[Excerpt from a dataset]
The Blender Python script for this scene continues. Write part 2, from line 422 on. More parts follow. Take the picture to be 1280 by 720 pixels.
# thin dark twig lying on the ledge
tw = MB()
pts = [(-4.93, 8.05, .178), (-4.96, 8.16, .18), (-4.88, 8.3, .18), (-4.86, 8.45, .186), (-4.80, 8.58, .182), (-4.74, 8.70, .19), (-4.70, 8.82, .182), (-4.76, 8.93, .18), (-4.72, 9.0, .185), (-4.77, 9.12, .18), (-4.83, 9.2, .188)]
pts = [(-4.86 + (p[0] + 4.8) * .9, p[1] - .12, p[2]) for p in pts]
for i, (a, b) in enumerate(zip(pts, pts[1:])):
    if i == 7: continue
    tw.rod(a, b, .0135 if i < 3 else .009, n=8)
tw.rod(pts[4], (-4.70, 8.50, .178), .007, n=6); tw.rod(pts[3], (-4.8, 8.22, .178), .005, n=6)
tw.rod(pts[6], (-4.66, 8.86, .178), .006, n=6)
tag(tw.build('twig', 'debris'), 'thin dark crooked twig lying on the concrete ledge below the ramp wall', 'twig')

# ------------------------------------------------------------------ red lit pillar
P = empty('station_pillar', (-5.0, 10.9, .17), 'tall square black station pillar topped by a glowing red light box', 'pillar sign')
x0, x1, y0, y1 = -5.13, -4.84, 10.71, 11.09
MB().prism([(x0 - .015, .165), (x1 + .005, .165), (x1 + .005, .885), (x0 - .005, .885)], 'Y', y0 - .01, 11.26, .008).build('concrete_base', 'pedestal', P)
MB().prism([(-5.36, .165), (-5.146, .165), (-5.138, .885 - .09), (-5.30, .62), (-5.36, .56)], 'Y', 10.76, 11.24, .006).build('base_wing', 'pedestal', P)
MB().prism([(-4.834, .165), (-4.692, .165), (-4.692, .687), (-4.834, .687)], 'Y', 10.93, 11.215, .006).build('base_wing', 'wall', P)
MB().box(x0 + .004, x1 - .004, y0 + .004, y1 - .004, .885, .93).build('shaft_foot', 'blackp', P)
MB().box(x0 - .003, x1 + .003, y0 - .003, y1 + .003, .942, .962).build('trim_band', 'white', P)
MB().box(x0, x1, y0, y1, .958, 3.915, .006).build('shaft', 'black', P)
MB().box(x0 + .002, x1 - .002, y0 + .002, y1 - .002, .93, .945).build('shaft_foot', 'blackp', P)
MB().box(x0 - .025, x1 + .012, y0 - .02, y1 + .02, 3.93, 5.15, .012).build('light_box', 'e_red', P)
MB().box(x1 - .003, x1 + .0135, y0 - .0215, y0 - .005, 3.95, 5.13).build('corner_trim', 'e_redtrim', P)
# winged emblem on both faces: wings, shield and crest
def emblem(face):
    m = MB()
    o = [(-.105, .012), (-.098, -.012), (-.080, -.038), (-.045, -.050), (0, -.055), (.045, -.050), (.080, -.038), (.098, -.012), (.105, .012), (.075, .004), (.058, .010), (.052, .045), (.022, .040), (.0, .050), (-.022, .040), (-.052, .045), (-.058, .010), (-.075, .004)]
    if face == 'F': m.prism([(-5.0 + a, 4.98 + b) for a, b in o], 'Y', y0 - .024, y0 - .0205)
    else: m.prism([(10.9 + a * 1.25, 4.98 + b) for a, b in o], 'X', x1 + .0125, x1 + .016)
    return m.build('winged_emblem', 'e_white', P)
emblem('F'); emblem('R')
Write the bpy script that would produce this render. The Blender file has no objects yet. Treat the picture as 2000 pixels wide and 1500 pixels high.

TASK GOAL: Repeat every record, keeping each word and mark exactly as it is.

SOLUTION TO THE PROBLEM:
The Blender Python script for this scene continues. Write part 2, from line 422 on. More parts follow. Take the picture to be 1280 by 720 pixels.
# thin dark twig lying on the ledge
tw = MB()
pts = [(-4.93, 8.05, .178), (-4.96, 8.16, .18), (-4.88, 8.3, .18), (-4.86, 8.45, .186), (-4.80, 8.58, .182), (-4.74, 8.70, .19), (-4.70, 8.82, .182), (-4.76, 8.93, .18), (-4.72, 9.0, .185), (-4.77, 9.12, .18), (-4.83, 9.2, .188)]
pts = [(-4.86 + (p[0] + 4.8) * .9, p[1] - .12, p[2]) for p in pts]
for i, (a, b) in enumerate(zip(pts, pts[1:])):
    if i == 7: continue
    tw.rod(a, b, .0135 if i < 3 else .009, n=8)
tw.rod(pts[4], (-4.70, 8.50, .178), .007, n=6); tw.rod(pts[3], (-4.8, 8.22, .178), .005, n=6)
tw.rod(pts[6], (-4.66, 8.86, .178), .006, n=6)
tag(tw.build('twig', 'debris'), 'thin dark crooked twig lying on the concrete ledge below the ramp wall', 'twig')

# ------------------------------------------------------------------ red lit pillar
P = empty('station_pillar', (-5.0, 10.9, .17), 'tall square black station pillar topped by a glowing red light box', 'pillar sign')
x0, x1, y0, y1 = -5.13, -4.84, 10.71, 11.09
MB().prism([(x0 - .015, .165), (x1 + .005, .165), (x1 + .005, .885), (x0 - .005, .885)], 'Y', y0 - .01, 11.26, .008).build('concrete_base', 'pedestal', P)
MB().prism([(-5.36, .165), (-5.146, .165), (-5.138, .885 - .09), (-5.30, .62), (-5.36, .56)], 'Y', 10.76, 11.24, .006).build('base_wing', 'pedestal', P)
MB().prism([(-4.834, .165), (-4.692, .165), (-4.692, .687), (-4.834, .687)], 'Y', 10.93, 11.215, .006).build('base_wing', 'wall', P)
MB().box(x0 + .004, x1 - .004, y0 + .004, y1 - .004, .885, .93).build('shaft_foot', 'blackp', P)
MB().box(x0 - .003, x1 + .003, y0 - .003, y1 + .003, .942, .962).build('trim_band', 'white', P)
MB().box(x0, x1, y0, y1, .958, 3.915, .006).build('shaft', 'black', P)
MB().box(x0 + .002, x1 - .002, y0 + .002, y1 - .002, .93, .945).build('shaft_foot', 'blackp', P)
MB().box(x0 - .025, x1 + .012, y0 - .02, y1 + .02, 3.93, 5.15, .012).build('light_box', 'e_red', P)
MB().box(x1 - .003, x1 + .0135, y0 - .0215, y0 - .005, 3.95, 5.13).build('corner_trim', 'e_redtrim', P)
# winged emblem on both faces: wings, shield and crest
def emblem(face):
    m = MB()
    o = [(-.105, .012), (-.098, -.012), (-.080, -.038), (-.045, -.050), (0, -.055), (.045, -.050), (.080, -.038), (.098, -.012), (.105, .012), (.075, .004), (.058, .010), (.052, .045), (.022, .040), (.0, .050), (-.022, .040), (-.052, .045), (-.058, .010), (-.075, .004)]
    if face == 'F': m.prism([(-5.0 + a, 4.98 + b) for a, b in o], 'Y', y0 - .024, y0 - .0205)
    else: m.prism([(10.9 + a * 1.25, 4.98 + b) for a, b in o], 'X', x1 + .0125, x1 + .016)
    return m.build('winged_emblem', 'e_white', P)
emblem('F'); emblem('R')
Write the bpy script that would produce this render. The Blender file has no objects yet. Treat the picture as 2000 pixels wide and 1500 pixels high.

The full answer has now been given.